(Scene modeling code data)
--

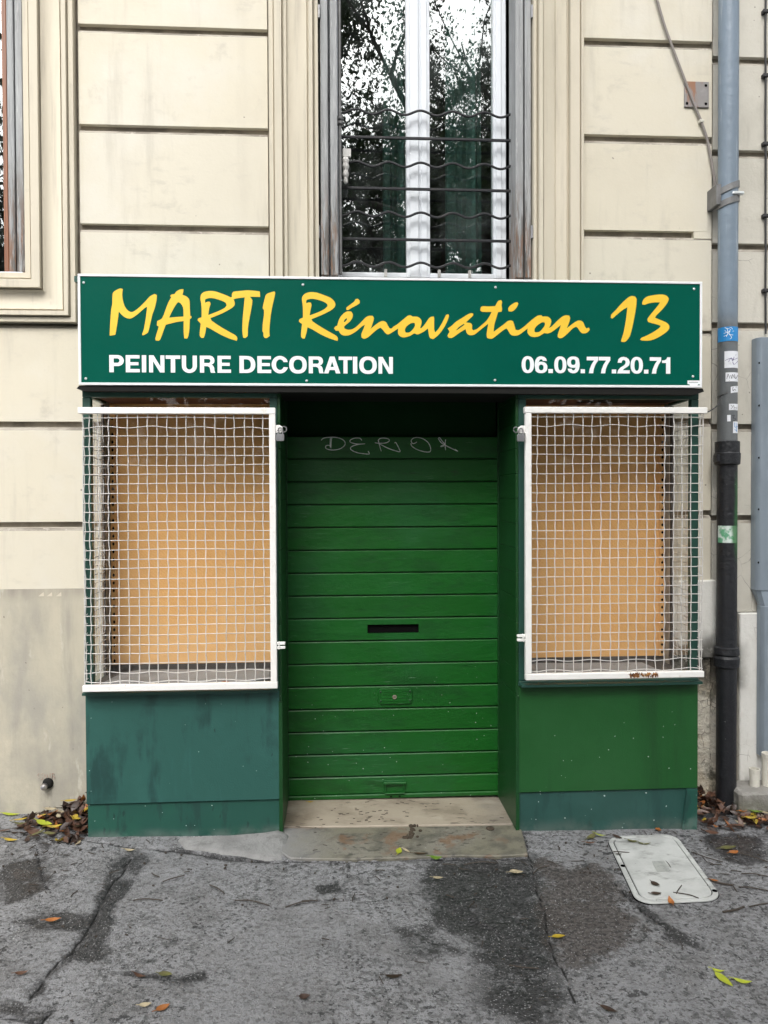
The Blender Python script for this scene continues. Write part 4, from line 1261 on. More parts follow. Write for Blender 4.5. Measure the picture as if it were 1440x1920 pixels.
a, b = P(1289, 722.5, YF), P(1313, 713.5, YF)
mk = MB().prism([(a.x, a.z + .006), (a.x + .008, a.z + .004), (a.x + .012, a.z), (b.x - .014, a.z), (b.x - .010, a.z + .004), (b.x, a.z + .006), (b.x, b.z), (a.x, b.z)], lambda u, v, w: (u, YF - .0008 + w, v), .0007).build('maker_label', 'vinylwhite', sg)
for k in range(9):
    x = a.x + .006 + k * .0048
    bx('label_print', 'strap', mk, x, x + .003, YF - .0012, YF - .0009, b.z - .010, b.z - .006)

# ------------------------------------------------------------------ wire cages over the display cases
YK = -.058


def cage(left, label):
    px0, px1 = (149, 516.5) if left else (984, 1324)
    x0, x1 = X(px0, YK, 770), X(px1, YK, 770)
    if left:
        zt, zb = Z(330, 770.5, YK), Z(330, 1287.5, YK)
    else:
        zt, zb = Z(1150, 769.5, YK), Z(1150, 1266, YK)
    xb0, xb1 = (X(156, YK, 1290), x1 + .002) if left else (x0 - .0, X(1318, YK, 1266))
    c = empty('wire_cage', ((x0 + x1) / 2, YK, zb), label, 'security grille', 'white wire cages over the display cases')
    h = .0135
    bx('top_bar', 'cageframe', c, x0 - .004, x1, YK - h, YK + h, zt - h, zt + h, .002)
    bx('bottom_bar', 'cageframe', c, xb0, xb1, YK - h, YK + h, zb - h, zb + h, .002)
    xs = x1 - h if left else x0 + h
    bx('side_bar', 'cageframe', c, xs - h, xs + h, YK - h + .0005, YK + h - .0005, zb + h + .0005, zt - h - .0005, .002)
    corner = x0 + .010 if left else x1 - .014
    inner = x1 - 2 * h if left else x0 + 2 * h
    s = 1 if left else -1
    sp = .0409
    W = abs(inner - corner)
    nv = int(W / sp)
    nh = 29 if left else 28
    rw = .0023
    zz0, zz1 = zb + .026, zt - .030
    hzs = [zz0 + (zz1 - zz0) * i / (nh - 1) + random.uniform(-.0025, .0025) for i in range(nh)]
    ph = [random.uniform(0, 6.3) for _ in range(400)]
    for i in range(nv + 1):
        x = inner - s * (sp * i + .028)
        if (x - corner) * s < -.001: x = corner + s * .002
        x += random.uniform(-.002, .002)
        pts = []
        n = nh * 2
        lean = random.uniform(-.003, .003)
        for k in range(n + 1):
            t = k / n
            z = zb + h - .002 + (zt - zb - 2 * h + .004) * t
            pts.append((x + lean * t + .0016 * math.sin(z * 9 + ph[i]) + .0009 * math.sin(z * 77 + ph[i]), YK + .0024 * math.cos(math.pi * (z - zz0) / ((zz1 - zz0) / (nh - 1)) + math.pi * i), z))
        MB().tube(pts, rw, 5).build('wire', 'wire', c)
    YE = YW - .004
    for j, z in enumerate(hzs):
        pts = []
        n = nv * 2
        sag = random.uniform(-.003, .003)
        for k in range(n + 1):
            t = k / n
            x = inner + s * .004 + (corner - inner - s * .004) * t
            pts.append((x, YK - .0024 * math.cos(math.pi * (x - inner + s * .028) / sp + math.pi * j), z + sag * math.sin(t * 3.1) + .0015 * math.sin(x * 8 + ph[j + 60]) + (.004 * math.sin(x * 31 + ph[j]) if j in (0, 1, nh - 2) else 0)))
        zc = pts[-1][2]
        q = random.uniform(-.004, .004)
        for k in range(1, 13):
            t = k / 12
            pts.append((corner - s * .006 * math.sin(min(1, t * 5) * 1.57) + s * .0015 * math.sin(t * 20 + ph[j]), YK + (YE - YK) * t, zc + q * t + .002 * math.sin(t * 9 + ph[j])))
        MB().tube(pts, rw * .78, 5).build('wire', 'wire', c)
    ns = 7
    for i in range(ns):
        y = YK + .045 + i * (YE - YK - .06) / (ns - 1)
        pts = [(corner - s * .008 + .002 * math.sin(k * 1.7 + ph[i + 90]), y + .003 * math.sin(k * .6 + ph[i + 100]), zb + .015 + (zt - zb - .04) * k / 40) for k in range(41)]
        MB().tube(pts, rw, 5).build('wire', 'wire', c)
    # hasp plate and lower latch on the door side
    hx = x1 if left else x0
    zh = Z(519, 805, YK) if left else Z(975, 806, YK)
    hp = MB()
    hp.prism([(hx - s * .001, zh - .016), (hx + s * .022, zh - .016), (hx + s * .032, zh - .006), (hx + s * .030, zh + .010), (hx + s * .018, zh + .018), (hx - s * .001, zh + .018)], lambda u, v, w: (u, YK - .006 + w, v), .012)
    hp.build('hasp', 'cageframe', c, .002)
    zl = Z(525, 1210, YK) if left else Z(975, 1196, YK)
    lt = MB()
    for dz in (-.009, .009):
        lt.box(min(hx, hx + s * .036), max(hx, hx + s * .036), YK - .008, YK + .008, zl + dz - .006, zl + dz + .006)
    lt.box(min(hx + s * .006, hx + s * .012), max(hx + s * .006, hx + s * .012), YK - .01, YK + .01, zl - .017, zl + .017)
    lt.build('latch', 'cageframe', c, .002)
    # ring on the post behind
    MB().tube([(hx + s * .034 + .012 * math.cos(a * math.pi / 8), YK + .020, zh + .002 + .012 * math.sin(a * math.pi / 8)) for a in range(17)], .0028, 6).build('staple', 'lockm', c)
    # padlock
    bxc = hx + s * (.021 if left else .021)
    pk = empty('padlock', (bxc, YK - .012, zh - .05), 'small steel padlock hanging from the %s wire cage' % ('left' if left else 'right'), 'padlock', 'padlocks on the cages')
    zb_ = zh - .052
    MB().prism([(bxc - .017, zb_ + .002), (bxc - .015, zb_), (bxc + .015, zb_), (bxc + .017, zb_ + .002), (bxc + .017, zb_ + .028), (bxc + .014, zb_ + .031), (bxc - .014, zb_ + .031), (bxc - .017, zb_ + .028)], lambda u, v, w: (u, YK - .022 + w, v), .016).build('body', 'lockm', pk, .0015)
    sh = [(bxc - .010, YK - .014, zb_ + .029), (bxc - .010, YK - .014, zb_ + .046)]
    sh += [(bxc - .010 * math.cos(a * math.pi / 8), YK - .014, zb_ + .046 + .011 * math.sin(a * math.pi / 8)) for a in range(1, 8)]
    sh += [(bxc + .010, YK - .014, zb_ + .046), (bxc + .010, YK - .014, zb_ + .029)]
    MB().tube(sh, .0032, 7).build('shackle', 'steel', pk)
    return c, zb, h


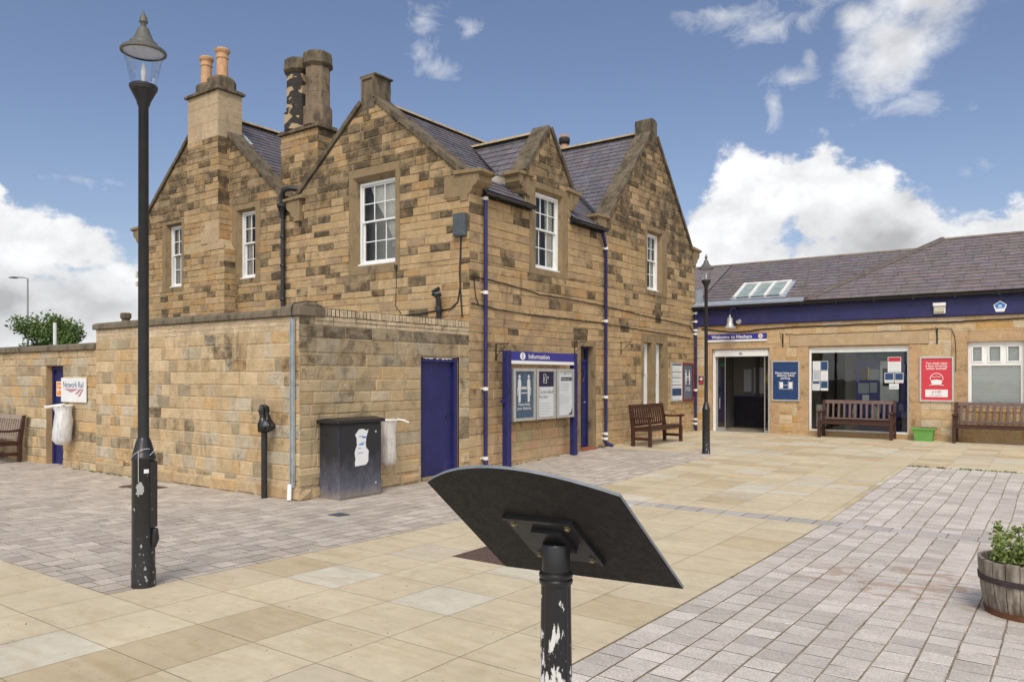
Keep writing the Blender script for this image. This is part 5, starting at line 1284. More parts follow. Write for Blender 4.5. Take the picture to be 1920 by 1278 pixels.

--

» **GIVEN INSTRUCTION**
Reproduce all of the material exactly, apart from the pictures.

» **SOLUTION FOR THIS PROBLEM**
The Blender Python script for this scene continues. Write part 4, from line 1261 on. More parts follow. Write for Blender 4.5. Measure the picture as if it were 1440x1920 pixels.
a, b = P(1289, 722.5, YF), P(1313, 713.5, YF)
mk = MB().prism([(a.x, a.z + .006), (a.x + .008, a.z + .004), (a.x + .012, a.z), (b.x - .014, a.z), (b.x - .010, a.z + .004), (b.x, a.z + .006), (b.x, b.z), (a.x, b.z)], lambda u, v, w: (u, YF - .0008 + w, v), .0007).build('maker_label', 'vinylwhite', sg)
for k in range(9):
    x = a.x + .006 + k * .0048
    bx('label_print', 'strap', mk, x, x + .003, YF - .0012, YF - .0009, b.z - .010, b.z - .006)

# ------------------------------------------------------------------ wire cages over the display cases
YK = -.058


def cage(left, label):
    px0, px1 = (149, 516.5) if left else (984, 1324)
    x0, x1 = X(px0, YK, 770), X(px1, YK, 770)
    if left:
        zt, zb = Z(330, 770.5, YK), Z(330, 1287.5, YK)
    else:
        zt, zb = Z(1150, 769.5, YK), Z(1150, 1266, YK)
    xb0, xb1 = (X(156, YK, 1290), x1 + .002) if left else (x0 - .0, X(1318, YK, 1266))
    c = empty('wire_cage', ((x0 + x1) / 2, YK, zb), label, 'security grille', 'white wire cages over the display cases')
    h = .0135
    bx('top_bar', 'cageframe', c, x0 - .004, x1, YK - h, YK + h, zt - h, zt + h, .002)
    bx('bottom_bar', 'cageframe', c, xb0, xb1, YK - h, YK + h, zb - h, zb + h, .002)
    xs = x1 - h if left else x0 + h
    bx('side_bar', 'cageframe', c, xs - h, xs + h, YK - h + .0005, YK + h - .0005, zb + h + .0005, zt - h - .0005, .002)
    corner = x0 + .010 if left else x1 - .014
    inner = x1 - 2 * h if left else x0 + 2 * h
    s = 1 if left else -1
    sp = .0409
    W = abs(inner - corner)
    nv = int(W / sp)
    nh = 29 if left else 28
    rw = .0023
    zz0, zz1 = zb + .026, zt - .030
    hzs = [zz0 + (zz1 - zz0) * i / (nh - 1) + random.uniform(-.0025, .0025) for i in range(nh)]
    ph = [random.uniform(0, 6.3) for _ in range(400)]
    for i in range(nv + 1):
        x = inner - s * (sp * i + .028)
        if (x - corner) * s < -.001: x = corner + s * .002
        x += random.uniform(-.002, .002)
        pts = []
        n = nh * 2
        lean = random.uniform(-.003, .003)
        for k in range(n + 1):
            t = k / n
            z = zb + h - .002 + (zt - zb - 2 * h + .004) * t
            pts.append((x + lean * t + .0016 * math.sin(z * 9 + ph[i]) + .0009 * math.sin(z * 77 + ph[i]), YK + .0024 * math.cos(math.pi * (z - zz0) / ((zz1 - zz0) / (nh - 1)) + math.pi * i), z))
        MB().tube(pts, rw, 5).build('wire', 'wire', c)
    YE = YW - .004
    for j, z in enumerate(hzs):
        pts = []
        n = nv * 2
        sag = random.uniform(-.003, .003)
        for k in range(n + 1):
            t = k / n
            x = inner + s * .004 + (corner - inner - s * .004) * t
            pts.append((x, YK - .0024 * math.cos(math.pi * (x - inner + s * .028) / sp + math.pi * j), z + sag * math.sin(t * 3.1) + .0015 * math.sin(x * 8 + ph[j + 60]) + (.004 * math.sin(x * 31 + ph[j]) if j in (0, 1, nh - 2) else 0)))
        zc = pts[-1][2]
        q = random.uniform(-.004, .004)
        for k in range(1, 13):
            t = k / 12
            pts.append((corner - s * .006 * math.sin(min(1, t * 5) * 1.57) + s * .0015 * math.sin(t * 20 + ph[j]), YK + (YE - YK) * t, zc + q * t + .002 * math.sin(t * 9 + ph[j])))
        MB().tube(pts, rw * .78, 5).build('wire', 'wire', c)
    ns = 7
    for i in range(ns):
        y = YK + .045 + i * (YE - YK - .06) / (ns - 1)
        pts = [(corner - s * .008 + .002 * math.sin(k * 1.7 + ph[i + 90]), y + .003 * math.sin(k * .6 + ph[i + 100]), zb + .015 + (zt - zb - .04) * k / 40) for k in range(41)]
        MB().tube(pts, rw, 5).build('wire', 'wire', c)
    # hasp plate and lower latch on the door side
    hx = x1 if left else x0
    zh = Z(519, 805, YK) if left else Z(975, 806, YK)
    hp = MB()
    hp.prism([(hx - s * .001, zh - .016), (hx + s * .022, zh - .016), (hx + s * .032, zh - .006), (hx + s * .030, zh + .010), (hx + s * .018, zh + .018), (hx - s * .001, zh + .018)], lambda u, v, w: (u, YK - .006 + w, v), .012)
    hp.build('hasp', 'cageframe', c, .002)
    zl = Z(525, 1210, YK) if left else Z(975, 1196, YK)
    lt = MB()
    for dz in (-.009, .009):
        lt.box(min(hx, hx + s * .036), max(hx, hx + s * .036), YK - .008, YK + .008, zl + dz - .006, zl + dz + .006)
    lt.box(min(hx + s * .006, hx + s * .012), max(hx + s * .006, hx + s * .012), YK - .01, YK + .01, zl - .017, zl + .017)
    lt.build('latch', 'cageframe', c, .002)
    # ring on the post behind
    MB().tube([(hx + s * .034 + .012 * math.cos(a * math.pi / 8), YK + .020, zh + .002 + .012 * math.sin(a * math.pi / 8)) for a in range(17)], .0028, 6).build('staple', 'lockm', c)
    # padlock
    bxc = hx + s * (.021 if left else .021)
    pk = empty('padlock', (bxc, YK - .012, zh - .05), 'small steel padlock hanging from the %s wire cage' % ('left' if left else 'right'), 'padlock', 'padlocks on the cages')
    zb_ = zh - .052
    MB().prism([(bxc - .017, zb_ + .002), (bxc - .015, zb_), (bxc + .015, zb_), (bxc + .017, zb_ + .002), (bxc + .017, zb_ + .028), (bxc + .014, zb_ + .031), (bxc - .014, zb_ + .031), (bxc - .017, zb_ + .028)], lambda u, v, w: (u, YK - .022 + w, v), .016).build('body', 'lockm', pk, .0015)
    sh = [(bxc - .010, YK - .014, zb_ + .029), (bxc - .010, YK - .014, zb_ + .046)]
    sh += [(bxc - .010 * math.cos(a * math.pi / 8), YK - .014, zb_ + .046 + .011 * math.sin(a * math.pi / 8)) for a in range(1, 8)]
    sh += [(bxc + .010, YK - .014, zb_ + .046), (bxc + .010, YK - .014, zb_ + .029)]
    MB().tube(sh, .0032, 7).build('shackle', 'steel', pk)
    return c, zb, h


Keep writing the Blender script for this image. This is part 5, starting at line 1284. More parts follow. Write for Blender 4.5. Take the picture to be 1920 by 1278 pixels.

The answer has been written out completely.